Step 5 — Tests and Documentation

yaml
# models/marts/finance/mrr.yml — Column-level tests and documentation.

version: 2

models:
  - name: mrr
    description: >
      Monthly Recurring Revenue by month. The primary finance reporting table.
      Updated daily at 6am UTC. Source: Stripe via Fivetran.

    columns:
      - name: month
        description: "First day of the month (UTC)"
        tests:
          - unique
          - not_null

      - name: total_mrr
        description: "Sum of all active subscription MRR in USD"
        tests:
          - not_null
          - dbt_utils.expression_is_true:
              expression: ">= 0"

      - name: active_customers
        description: "Number of organizations with at least one active subscription"
        tests:
          - not_null
bash
# Run tests and generate docs
dbt test --select marts.finance
dbt docs generate
dbt docs serve --port 8080

# Schedule with Cloud Composer (Airflow DAG)
# Or use dbt Cloud's built-in scheduler
dbt run --target prod --select tag:daily
dbt test --target prod --select tag:daily
dbt source freshness

Results

Priya ran the first dbt production run on a Thursday. On Monday morning:

  • Finance got MRR in 3 seconds — they query the mrr mart directly in Looker. No spreadsheet, no manual process.
  • MRR discrepancy resolved — the mart reconciles Stripe invoices against subscription periods.
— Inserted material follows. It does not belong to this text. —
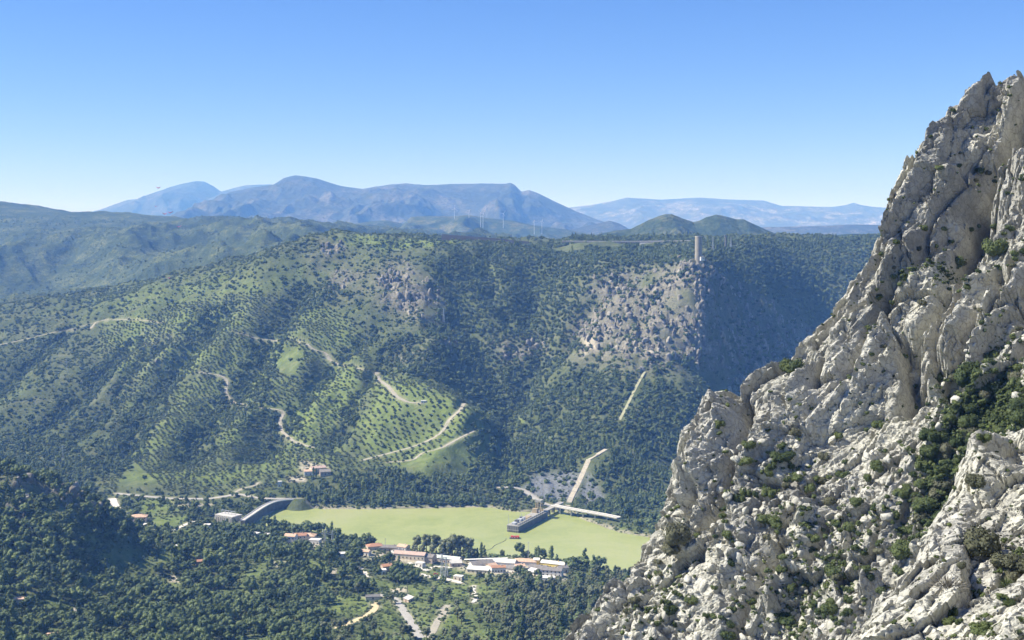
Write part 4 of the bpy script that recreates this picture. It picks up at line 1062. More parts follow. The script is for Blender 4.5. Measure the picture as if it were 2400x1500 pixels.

The previous spreadsheet was undercounting expansion MRR by ~4%.
  • dbt tests catch data issues — the not_null test on organization_id fired twice in the first week, catching two Fivetran sync gaps before they polluted the dashboard.
  • Freshness alerts work — when Fivetran had a 9-hour outage, dbt's error_after: 24h freshness check fired and paged Priya before any stakeholder noticed stale data.
  • Self-serve analytics — the generated dbt docs give the product team a browsable catalog of every table and column. They stopped asking Priya "what does this column mean?"